“Si no veo en sus manos la señal de los clavos… no creeré” (Juan 20, 25)
Tomás, el apóstol cuya fiesta celebramos hoy, dudaba de la resurrección de Jesús. Sin embargo, fue un devoto y fiel discípulo de Cristo. Fue él quien, viendo que Jesús estaba en peligro, les sugirió a los demás apóstoles que fueran a Betania con el Señor “para morir con él” (Juan 11, 16).
Cuando Tomás vio a Jesús en persona creyó en él y dedicó toda su vida a seguirlo y servirle. Pero en ausencia de Cristo, venía la duda. Esta duda sólo podía desaparecer con un encuentro personal con el Señor: “Si no veo en sus manos las heridas de los clavos, y si no meto… mi mano en su costado, no creeré”. Jesús le respondió: “No seas incrédulo; ¡cree!” Con fe humilde, Tomás respondió: “¡Señor mío y Dios mío!” (Juan 20, 25.27.28).
Para nosotros, lo importante es observar su cambio de actitud: Tomás tardó en comprender que su postura ante la palabra de los compañeros no había sido razonable, pues tenía ante sí testimonios muy fidedignos, por ejemplo, el de la Magdalena y los discípulos de Emaús.
Por nuestra parte, si queremos conocer a Jesús y proclamar su señorío, nosotros también hemos de tener un encuentro personal con el Señor.
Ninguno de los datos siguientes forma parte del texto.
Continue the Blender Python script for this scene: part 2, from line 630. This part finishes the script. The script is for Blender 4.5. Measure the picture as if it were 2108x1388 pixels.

Jesús desea que este singular encuentro se produzca por el poder del Espíritu Santo. Nosotros, como Tomás, tenemos una decisión que tomar.
En nuestro diario caminar de fe, podemos optar por ser fieles o infieles; aprender de Cristo o no hacerle caso; aceptar su obra en nosotros o resistirnos; decir la verdad o engañar; enojarnos o ser conciliadores; perdonar o vengarnos.
Después de recibir el derramamiento del Espíritu Santo, Santo Tomás se fue a proclamar la buena nueva de la muerte y la resurrección de Cristo por el Oriente, llegando incluso a las costas de la India donde, según la tradición cristiana, fue martirizado el 3 de julio del año 72. Hoy, los cristianos de la India, de rito malabar, se dicen discípulos “de Santo Tomás”. Y nosotros, los cristianos del rito latino, debemos mostrarnos muy agradecidos por su fidelidad y su confesión de fe, amor y servicio.
“Padre eterno, concédenos la gracia de pedirle diariamente al Espíritu Santo que nos conceda un mayor deseo de conocer personalmente a Jesús como Señor y Salvador nuestro. Así podremos proclamar también: ¡Señor mío y Dios mío!”